Gwen’s ambition is the subterranean basement in her house of disappointment–Don is a loser; her “marriage fix” baby didn’t deliver the goods; her favored son, Julian, will eventually leave her. The deal with the devil comes in the form of a drunk phone call from Cathy. From that conversation, which has taken place before the play begins, Gwen maps out a new life for herself. And Cathy. And Don. And Julian. And Alice.
Remarkably, everyone is willing to move into their new places in this “what might have been” scenario. Predictably, the reality of being responsible for other people’s happiness, or even one’s own, is crushing. Leave the specter of the past’s promises alone on its high shelf. To bring it down is to risk rapture, blister and burn.

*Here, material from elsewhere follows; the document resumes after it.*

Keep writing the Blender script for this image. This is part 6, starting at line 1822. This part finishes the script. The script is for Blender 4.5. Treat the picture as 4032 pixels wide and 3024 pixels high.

The fallout is brutal and comforting, both. For Cathy, a new beginning with the old trappings, once again, is in order. Feminism, life, necessity collide or, at least, have colluded. And isn’t that all of our stories–what is freedom but to lift the veil on sweet, cruel irony? To be free we must embrace our limitations; to be happy standing still, we must realize we have wings.
Like Cathy, Gwen, Alice and Avery, we define ourselves with the decisions we’ve made. And we live usefully within them, or we learn to live with a regret so deep we are swaddled in it.
We call it what serves us: feminism or fate. Either way, we move on to the next right thing with hope and the misguided belief we can go back again. Only a redirection from the loving and sage Tyne Daly might otherwise change our minds.
I was given tickets for review purposes from the wonderful people at Playtime! and through my friends at MamaDrama. Opinions are, as always, my own.
Playtime! provides parents with affordable, incredible childcare while they attend remarkable New York City theater. While I saw the show, my two girls enjoyed games, art, play and snacks with the talented and kind artist-sitters from Sitters Studio. We all had an enlightening day.
awesome review. and an even more awesome idea….playtime! what a wonderful situation.
1. I’m totally jealous that you got to see this play!!
2. Thank you for an honest and enlightening review. I say Amy B. on a talk show the other day and wondered about this play. Living in AK, I won’t get to find out…maybe ever. Thank you!